Scott Thompson says he knows why. A former analyst for CalSTRS, the California State Teacher Retirement system, Thompson says he routinely caught school administrators gaming it.

"You are looking for a dramatic increase in the salary, near the end of their career," he said.

Teachers can't spike, because most belong to unions with collective bargaining agreements.

But administrators can.

That's because unlike private sector employees whose social security benefits are based on a salary average, pensions for school executives in California who have worked more than 25 years are based on their single highest year.

"When people are paying in at this rate then they jump up here, it's a dramatically underfunded pension," said Thompson.

Thompson says he first became aware of the problem when the case of John Bayless crossed his desk in 2008.

He noticed the former superintendent of the Cabrillo Unified School District in Half Moon Bay received a $110,000 raise in his last year.

"When I first saw it I thought well someone clearly typed an extra zero," said Thompson.

But it was no typo.

Bayless' compensation jumped from $157,000 to $267,000 in his final year. The "spike" bumped what would have been a $7,000 dollar per month pension up to $13,000 per month.

Scott says he flagged the case and many others.

But no one at CalSTRS seemed to care.

Instead, the agency fired him in 2011 for adjusting a pension without authorization. Thompson believes it was retaliation for blowing the whistle.

"It's public funds, the public has a right to know," he said.

Soon after Thompson lost his job, lawmakers in Sacramento took up the cause and eventually passed a landmark pension reform bill that became a new law.

"It's a question of fairness to the taxpayer," said Santa Clara Supervisor Joe Simitian, who pushed for pension reform to prevent spiking when he was state senator.

"I thought it would be a relatively easy and straightforward issue to tackle, it turned out to be anything but," Simitian said.

Simitian says the new law is an improvement: Padding salaries with car and cellphone allowances for instance is no longer allowed. And new employees' pensions will now be based on an average of their highest three years pay.

The new law also caps pensions for new employees and cuts back on special bonuses for things like car and cell phone allowances.

But it's not retroactive.

So for the next few decades school executives will still be able to spike their pensions based on their single highest salary year.

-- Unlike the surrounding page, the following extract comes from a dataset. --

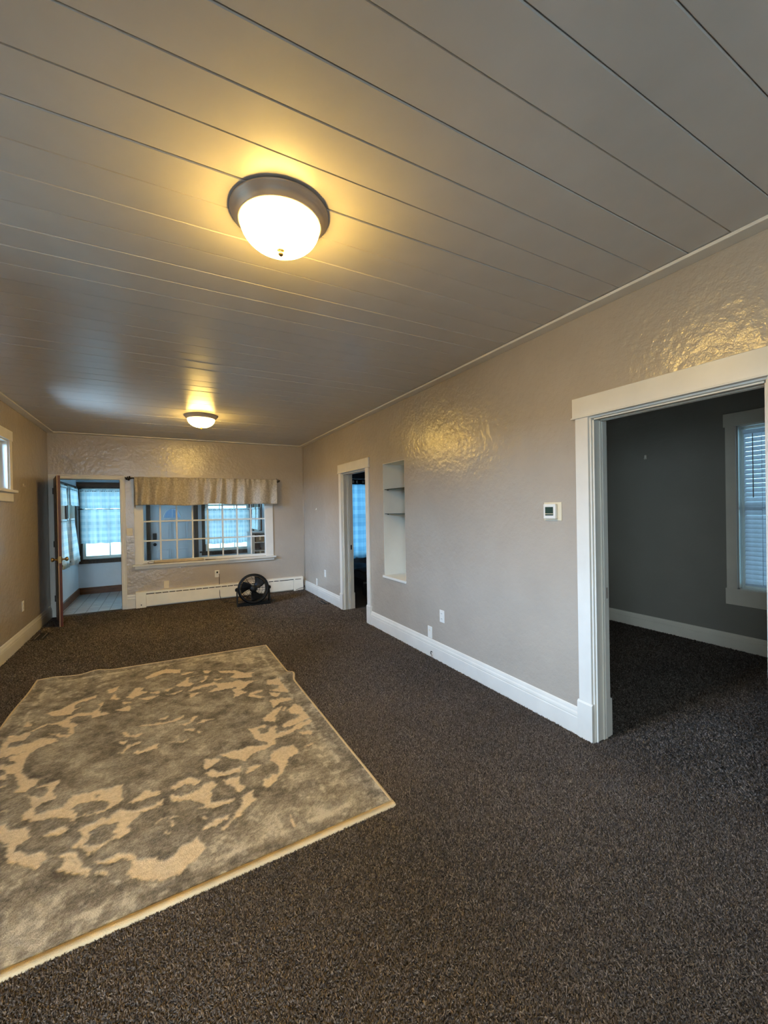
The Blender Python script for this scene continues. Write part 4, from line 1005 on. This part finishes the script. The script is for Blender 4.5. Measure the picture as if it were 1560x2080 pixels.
for i in range(3):
    a0 = i * 2 * math.pi / 3 + 0.55
    def blade(u, v, a0=a0):
        r_ = 0.045 + 0.148 * u; a = a0 + (v - 0.5) * (1.25 - 0.2 * u) + 0.35 * u
        return (r_ * math.cos(a), -0.005 + 0.055 * (v - 0.5) * (1.0 - 0.3 * u), FC + r_ * math.sin(a))
    tilt(MB().grid(blade, 10, 10)).build('blade', 'grey_blade', fan, local=True, solid=0.003)
tilt(MB().lathe([(0, -0.106), (0.046, -0.104), (0.052, -0.096), (0.052, -0.060), (0, -0.060)], (0, 0, FC), 'y', 28)).build('hub_cap', 'grey_blade', fan, local=True)
tilt(MB().lathe([(0, -0.03), (0.05, -0.03), (0.055, 0.0), (0.055, 0.085), (0.035, 0.10), (0, 0.10)], (0, 0, FC), 'y', 24)).build('motor', 'black_plastic', fan, local=True)
for s in (-1, 1):
    m = MB()
    x0, x1 = sorted((s * 0.243, s * 0.256))
    prof = [(-0.085, 0.0), (0.085, 0.0), (0.075, 0.05), (0.035, FC + 0.015), (0.0, FC + 0.035), (-0.035, FC + 0.015), (-0.075, 0.05)]
    m.prism(prof, 'x', x0, x1)
    m.build('stand_arm', 'black_plastic', fan, local=True, bevel=0.004)
    MB().lathe([(0, 0), (0.026, 0), (0.026, 0.012), (0.018, 0.020), (0, 0.020)], (0, 0, 0), 'x', 16).build('tilt_knob', 'black_plastic', fan, local=True)
    fan.children[-1].location = (s * 0.256, 0, FC) if s > 0 else (-0.256, 0, FC)
    if s < 0: fan.children[-1].rotation_euler = (0, 0, math.pi)
MB().prism([(-0.085, 0.0), (0.085, 0.0), (0.085, 0.012), (0.06, 0.040), (-0.06, 0.062), (-0.085, 0.055)], 'x', -0.244, 0.244).build('stand_base', 'black_plastic', fan, local=True, bevel=0.004)
MB().tube([(-0.05, 0.13, FC - 0.12), (-0.12, 0.22, 0.03), (-0.28, 0.26, 0.018), (-0.42, 0.34, 0.018), (-0.34, 0.42, 0.018), (-0.44, 0.50, 0.018), (-0.45, 0.62, 0.02), (-0.46, 0.70, 0.06), (-0.465, 0.715, 0.25), (-0.462, 0.735, 0.40), (-0.462, 0.765, 0.435)], 0.0045, 7).build('power_cord', 'cord', fan, local=True, label='thin dark cord running up to the wall outlet')

# ================================================================== SWITCHES, OUTLETS, THERMOSTAT
def plate(name, label, cat, axis, wp, s, u, z, w=0.074, h=0.120, mat='white_plastic', kind='duplex', group='wall outlet plates'):
    t = thing(name, label, cat, (wp, u, z) if axis == 'x' else (u, wp, z), group=group)
    def B(d0, d1, a, b, za, zb):
        p0, p1 = sorted((wp + s * d0, wp + s * d1))
        return (p0, p1, u + a, u + b, z + za, z + zb) if axis == 'x' else (u + a, u + b, p0, p1, z + za, z + zb)
    MB().box(*B(0, 0.006, -w / 2, w / 2, -h / 2, h / 2)).build('cover_plate', mat, t, bevel=0.003)
    if kind == 'duplex':
        for zz in (-0.026, 0.026):
            fc = MB().box(*B(0.006, 0.009, -0.018, 0.018, zz - 0.016, zz + 0.016)).build('receptacle', mat, t, bevel=0.002)
            MB().box(*B(0.009, 0.0094, -0.009, -0.006, zz - 0.004, zz + 0.007)).box(*B(0.009, 0.0094, 0.006, 0.009, zz - 0.004, zz + 0.007)).build('slot', 'dark_slot', fc)
    elif kind == 'switch':
        MB().box(*B(0.006, 0.016, 0.010, 0.020, -0.008, 0.012)).build('toggle', mat, t, bevel=0.002)
    elif kind == 'jack':
        MB().box(*B(0.006, 0.0085, -0.008, 0.008, 0.012, 0.028)).build('jack', 'ivory_plastic', t)
    return t
plate('outlet_plate', 'higher of the two white plates between niche and thermostat', 'outlet', 'x', XR, -1, 3.255, 0.448)
plate('outlet_plate', 'lower of the two white plates between niche and thermostat', 'outlet', 'x', XR, -1, 3.466, 0.242, kind='jack')
plate('outlet_plate', 'higher of the two white plates between far corner and bedroom doorway', 'outlet', 'x', XR, -1, 6.52, 0.445)
plate('outlet_plate', 'lower of the two white plates between far corner and bedroom doorway', 'outlet', 'x', XR, -1, 6.95, 0.243, kind='jack')
plate('outlet_plate', 'white outlet on the wall below the high window', 'outlet', 'x', XL, 1, 6.28, 0.437)
plate('outlet_plate', 'cream blank plate just above the baseboard heater', 'outlet', 'y', YF, -1, 0.037, 0.333, mat='ivory_plastic', kind='blank')
op = plate('outlet_plate', 'white outlet with a dark plug under the wide window', 'outlet', 'y', YF, -1, 0.815, 0.440)
MB().box(0.802, 0.828, YF - 0.034, YF - 0.0096, 0.452, 0.480).build('plug', 'black_plastic', op, bevel=0.004, label='dark plug of the fan cord')
plate('light_switch', 'cream light switch plate between porch doorway and wide window', 'switch', 'y', YF, -1, -0.462, 1.215, w=0.082, mat='ivory_plastic', kind='switch', group=None)

th = thing('thermostat', 'white square thermostat with green screen beside the wide doorway', 'thermostat', (XR, 1.945, 1.466))
MB().box(XR - 0.006, XR, 1.873, 2.018, 1.402, 1.529).build('wall_plate', 'ivory_plastic', th, bevel=0.005)
MB().box(XR - 0.032, XR - 0.006, 1.903, 2.003, 1.414, 1.518).build('case', 'white_plastic', th, bevel=0.006)
MB().box(XR - 0.034, XR - 0.0315, 1.920, 1.985, 1.438, 1.497).build('screen', 'screen', th, label='dark green display')
MB().box(XR - 0.0345, XR - 0.0335, 1.920, 1.985, 1.4475, 1.4515).build('screen_bar', 'ivory_plastic', th)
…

"Every time you artificially inflate that last year salary you take on a pension obligation for what could be decades to come," said Simitian.

And it all adds up. CalSTRS' pension obligations are underfunded by $72.7 billion dollars.

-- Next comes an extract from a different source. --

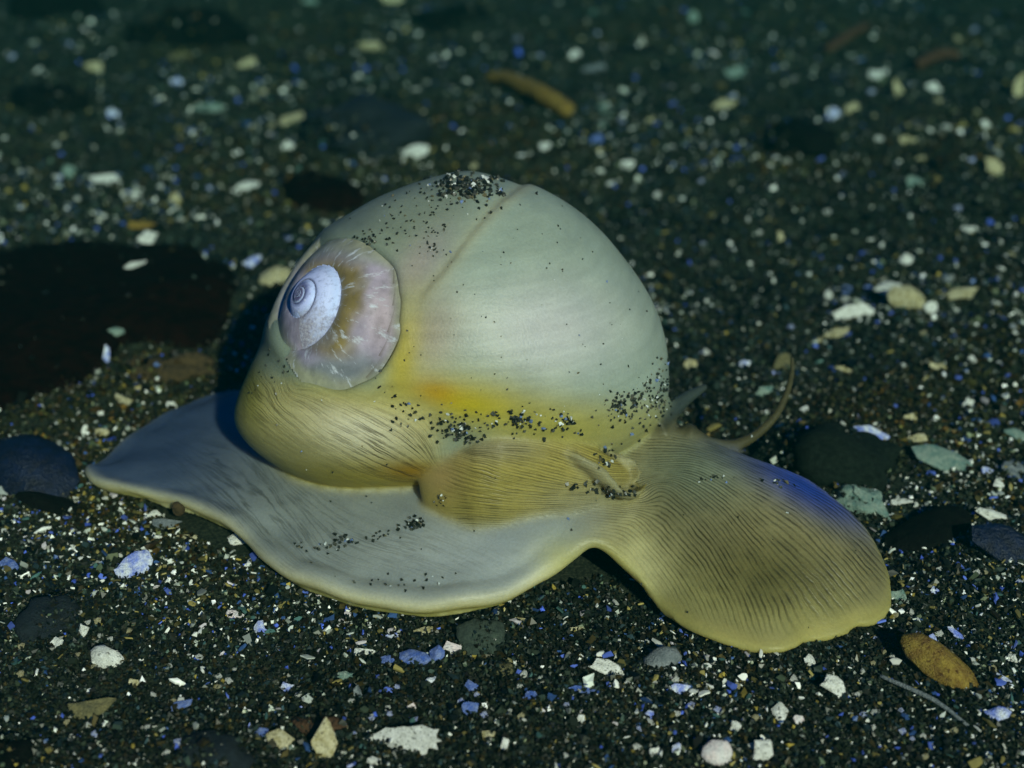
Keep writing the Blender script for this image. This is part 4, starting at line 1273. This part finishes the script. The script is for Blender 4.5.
frag(288, 149, 14, 12, 0, 'white', 'blurred round white chip below the beige strip', .8)
frag(247, 190, 34, 11, -10, 'white', 'white splinter in the distance left of the algae scrap', .6)
frag(252, 266, 24, 13, -20, 'bluewhite', 'blue-white chip at the right end of the dark frond', .7)
frag(107, 182, 38, 13, 4, 'white', 'white blurred slab beyond the dark frond', .7)
frag(70, 176, 18, 15, 20, 'teal', 'teal blurred chip left of the white slab beyond the frond', .7)
frag(176, 201, 14, 13, 0, 'cream', 'cream blurred dot right of the white slab beyond the frond', .8)
frag(135, 198, 12, 11, 0, 'white', 'white blurred dot below the white slab beyond the frond', .8)
frag(95, 70, 22, 14, 15, 'cream', 'blurred yellowish chip right of the black stone at upper left', .7)
frag(177, 84, 17, 10, 5, 'bluewhite', 'blurred blue-white chip below the long black stone', .7)
frag(210, 111, 40, 12, 0, 'teal', 'blurred pale teal strip at upper left', .6)
frag(247, 66, 24, 10, -15, 'cream', 'blurred pale chip right of the long black stone', .6)
frag(180, 58, 32, 10, 0, 'olive', 'blurred dull tan strip under the long black stone', .5)
frag(113, 117, 14, 12, 30, 'bluewhite', 'blurred blue-white dot between the black stone and the teal strip', .8)
frag(35, 5, 20, 11, 0, 'yellow', 'blurred yellow chip near the top left corner', .7)
# on and around the dark frond (these lie on top of it)
frag(141, 237, 38, 9, 3, 'yellow', 'ochre flake lying on the upper edge of the dark frond', .5, lift=.30)
frag(149, 252, 24, 15, -8, 'white', 'white three-cornered chip under the ochre flake on the frond', .9, lift=.30)
frag(138, 283, 24, 7, -12, 'white', 'thin white splinter in the middle of the dark frond', .6, lift=.45)
frag(108, 365, 9, 22, 0, 'bluewhite', 'upright blue-white splinter at the lower edge of the dark frond', 1.1, lift=.1)
frag(118, 343, 22, 11, -15, 'teal', 'teal chip on the lower edge of the dark frond', .7, lift=.2)
frag(98, 416, 15, 8, -5, 'white', 'white chip between the dark frond and the mussel shell, left one', .7)
frag(124, 402, 26, 9, 25, 'cream', 'cream curl of shell below the dark frond', .6)
frag(172, 408, 15, 11, 0, 'white', 'white chip beside the back edge of the tail of the foot', .8)
frag(102, 434, 22, 9, 5, 'cream', 'cream chip left of the tail of the foot', .6)
frag(85, 434, 8, 14, 15, 'white', 'upright white splinter left of the cream chip by the tail', 1.0)

# a scrap of brown husk caught on the rim of the foot
def build_husk():
    loc, nor = on_body(183, 506)
    P = [np.array(loc) + np.array(nor) * k + np.array(d) for k, d in ((.02, (-.12, 0, -.05)), (.10, (-.02, 0, 0)), (.16, (.03, 0, .08)), (.2, (.0, 0, .2)))]
    V, F, T3 = tube(P, [.06, .13, .10, .08], 10, 5)
    b = np.array(loc)
    o = put('husk', V - b, F + [(a, c, d) for a, c, d, _ in T3], b, W_['brown'], smooth=True)
    tag(o, 'tiny dark brown husk caught on the tail rim of the foot', 'husk')
build_husk()

# countless small chips: the ones that show largest are things of their own
def build_chips():
    rng = np.random.default_rng(23)
    n = 0
    cols = [('white', 'tiny white shell chip strewn loosely on the dark sand'), ('bluewhite', 'tiny bluish shell chip strewn loosely on the dark sand'), ('cream', 'tiny yellowish shell chip strewn loosely on the dark sand')]
    protos = {}
    while n < 215:
        px, py = rng.uniform(5, 1019), (rng.uniform(30, 760) if n % 3 else rng.uniform(560, 764))
        p = ground_at(px, py)
        if ((p[0] + 1.) / 8.6) ** 2 + ((p[1] + 5.2) / 5.2) ** 2 < 1: continue
        if px < 250 and 225 < py < 400: continue
        k = rng.choice(3, p=[.5, .22, .28])
        v = int(rng.integers(0, 5))
        t = np.linalg.norm(p - CAM)
        if (k, v) not in protos:
            protos[(k, v)] = plate('shell_chip', 512, 384, 50, 34, 0, W_[cols[k][0]], 300 + k * 10 + v, .45, .35, .5, .05, 9)
            o = protos[(k, v)]; base = True
        else:
            o = protos[(k, v)].copy(); COL.objects.link(o)
        s_ = rng.uniform(6, 13) * t / FPX / (50 * 33 / FPX)
        o.scale = (s_,) * 3
        o.rotation_euler = (0, 0, rng.uniform(-.8, .8))
        o.location = (p[0], p[1], p[2] + .035)
        tag(o, cols[k][1], 'shell chip', 'small shell chips strewn over the sand: ' + ('white', 'bluish', 'yellowish')[k])
        n += 1
build_chips()

build_sand()

# ------------------------------------------------------------------ haze: the water itself
def build_haze():
    b = bpy.data.materials.new('sea_water'); b.use_nodes = True
    t = b.node_tree; t.nodes.clear()
    pv = t.nodes.new('ShaderNodeVolumePrincipled')
    pv.inputs['Color'].default_value = (.0, .044, .038, 1)
    pv.inputs['Absorption Color'].default_value = (.03, .40, .37, 1)
    pv.inputs['Density'].default_value = .015
    pv.inputs['Anisotropy'].default_value = .2
    o = t.nodes.new('ShaderNodeOutputMaterial'); t.links.new(pv.outputs[0], o.inputs['Volume'])
    x0, x1, y0, y1, z0, z1 = -410, 410, -310, 910, -3, 18
    V = [(x, y, z) for z in (z0, z1) for y in (y0, y1) for x in (x0, x1)]
    F = [(0, 2, 3, 1), (4, 5, 7, 6), (0, 1, 5, 4), (2, 6, 7, 3), (0, 4, 6, 2), (1, 3, 7, 5)]
    h = mesh_obj('haze', V, F, b, smooth=False)
    tag(h, kind='stuff')
build_haze()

We wanted to find out if spiking is still going on but CalSTRS refused to release information, claiming in response to our public records request that it "doesn't maintain payroll information for members," something Thompson says is simply not true.

"Having worked inside the pension fund for six years I knew exactly which data there was, and it is primarily the salary data," he said.

He provided us with a spreadsheet from December 2013 that CalSTRS sent to the California Foundation for Fiscal Responsibility that does show salary data. We found dozens of spikes were still happening even after pension reform, including one as high as 91 percent.

"The final year really does lend itself to abuse," said Simitian.

Thompson is awaiting permission from a state appellate court to pursue a lawsuit for wrongful termination.

Soon after Thompson left CalSTRS, the agency reduced the inflated pension of Cabrillo Unified School District's former superintendent. He now gets $11,300 per month, instead of $13,000 per month.

The State Controller blasted CalSTRS in 2012 for lack of proper oversight on pension spiking. Since then the agency has hired more auditors and says it performed 51 audits in 2016, up from 40 in 2012.